* [Aim]: What follows is a listing. Return every line of it exactly.

>> BEGIN

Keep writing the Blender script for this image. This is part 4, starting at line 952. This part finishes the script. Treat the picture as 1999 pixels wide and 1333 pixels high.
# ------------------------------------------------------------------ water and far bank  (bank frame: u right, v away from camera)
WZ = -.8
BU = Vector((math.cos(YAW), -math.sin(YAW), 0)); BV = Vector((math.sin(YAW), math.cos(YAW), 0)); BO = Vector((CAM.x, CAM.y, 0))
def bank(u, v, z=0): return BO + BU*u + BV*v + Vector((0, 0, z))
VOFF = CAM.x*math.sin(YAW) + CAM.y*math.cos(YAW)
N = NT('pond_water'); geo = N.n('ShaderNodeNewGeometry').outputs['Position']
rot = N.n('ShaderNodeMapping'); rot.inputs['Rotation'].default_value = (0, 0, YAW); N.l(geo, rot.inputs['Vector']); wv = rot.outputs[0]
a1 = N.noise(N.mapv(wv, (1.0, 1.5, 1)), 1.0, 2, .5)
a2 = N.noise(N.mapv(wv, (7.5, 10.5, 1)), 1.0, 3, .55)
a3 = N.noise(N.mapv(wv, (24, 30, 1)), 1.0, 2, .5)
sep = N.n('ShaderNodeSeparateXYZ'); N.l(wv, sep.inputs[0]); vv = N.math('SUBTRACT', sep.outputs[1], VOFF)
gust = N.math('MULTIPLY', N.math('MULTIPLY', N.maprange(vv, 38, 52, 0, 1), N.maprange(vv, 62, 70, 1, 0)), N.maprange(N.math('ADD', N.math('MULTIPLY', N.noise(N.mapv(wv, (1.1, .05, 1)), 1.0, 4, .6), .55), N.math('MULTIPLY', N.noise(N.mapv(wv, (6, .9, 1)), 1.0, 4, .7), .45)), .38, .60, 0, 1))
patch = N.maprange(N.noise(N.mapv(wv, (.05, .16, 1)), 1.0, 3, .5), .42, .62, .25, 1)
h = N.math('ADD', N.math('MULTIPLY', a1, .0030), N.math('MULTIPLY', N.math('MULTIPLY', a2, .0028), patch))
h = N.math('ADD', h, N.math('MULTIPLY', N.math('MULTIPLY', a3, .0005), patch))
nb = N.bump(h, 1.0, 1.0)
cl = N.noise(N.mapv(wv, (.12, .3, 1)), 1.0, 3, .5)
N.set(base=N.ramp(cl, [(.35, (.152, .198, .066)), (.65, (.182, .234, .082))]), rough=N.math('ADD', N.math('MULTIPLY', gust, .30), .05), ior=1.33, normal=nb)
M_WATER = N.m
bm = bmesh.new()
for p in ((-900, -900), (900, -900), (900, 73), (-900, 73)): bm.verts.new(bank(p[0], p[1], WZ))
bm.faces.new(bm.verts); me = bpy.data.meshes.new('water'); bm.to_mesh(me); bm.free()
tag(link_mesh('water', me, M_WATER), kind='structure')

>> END

* [Output of the exercise]:
Keep writing the Blender script for this image. This is part 4, starting at line 952. This part finishes the script. Treat the picture as 1999 pixels wide and 1333 pixels high.
# ------------------------------------------------------------------ water and far bank  (bank frame: u right, v away from camera)
WZ = -.8
BU = Vector((math.cos(YAW), -math.sin(YAW), 0)); BV = Vector((math.sin(YAW), math.cos(YAW), 0)); BO = Vector((CAM.x, CAM.y, 0))
def bank(u, v, z=0): return BO + BU*u + BV*v + Vector((0, 0, z))
VOFF = CAM.x*math.sin(YAW) + CAM.y*math.cos(YAW)
N = NT('pond_water'); geo = N.n('ShaderNodeNewGeometry').outputs['Position']
rot = N.n('ShaderNodeMapping'); rot.inputs['Rotation'].default_value = (0, 0, YAW); N.l(geo, rot.inputs['Vector']); wv = rot.outputs[0]
a1 = N.noise(N.mapv(wv, (1.0, 1.5, 1)), 1.0, 2, .5)
a2 = N.noise(N.mapv(wv, (7.5, 10.5, 1)), 1.0, 3, .55)
a3 = N.noise(N.mapv(wv, (24, 30, 1)), 1.0, 2, .5)
sep = N.n('ShaderNodeSeparateXYZ'); N.l(wv, sep.inputs[0]); vv = N.math('SUBTRACT', sep.outputs[1], VOFF)
gust = N.math('MULTIPLY', N.math('MULTIPLY', N.maprange(vv, 38, 52, 0, 1), N.maprange(vv, 62, 70, 1, 0)), N.maprange(N.math('ADD', N.math('MULTIPLY', N.noise(N.mapv(wv, (1.1, .05, 1)), 1.0, 4, .6), .55), N.math('MULTIPLY', N.noise(N.mapv(wv, (6, .9, 1)), 1.0, 4, .7), .45)), .38, .60, 0, 1))
patch = N.maprange(N.noise(N.mapv(wv, (.05, .16, 1)), 1.0, 3, .5), .42, .62, .25, 1)
h = N.math('ADD', N.math('MULTIPLY', a1, .0030), N.math('MULTIPLY', N.math('MULTIPLY', a2, .0028), patch))
h = N.math('ADD', h, N.math('MULTIPLY', N.math('MULTIPLY', a3, .0005), patch))
nb = N.bump(h, 1.0, 1.0)
cl = N.noise(N.mapv(wv, (.12, .3, 1)), 1.0, 3, .5)
N.set(base=N.ramp(cl, [(.35, (.152, .198, .066)), (.65, (.182, .234, .082))]), rough=N.math('ADD', N.math('MULTIPLY', gust, .30), .05), ior=1.33, normal=nb)
M_WATER = N.m
bm = bmesh.new()
for p in ((-900, -900), (900, -900), (900, 73), (-900, 73)): bm.verts.new(bank(p[0], p[1], WZ))
bm.faces.new(bm.verts); me = bpy.data.meshes.new('water'); bm.to_mesh(me); bm.free()
tag(link_mesh('water', me, M_WATER), kind='structure')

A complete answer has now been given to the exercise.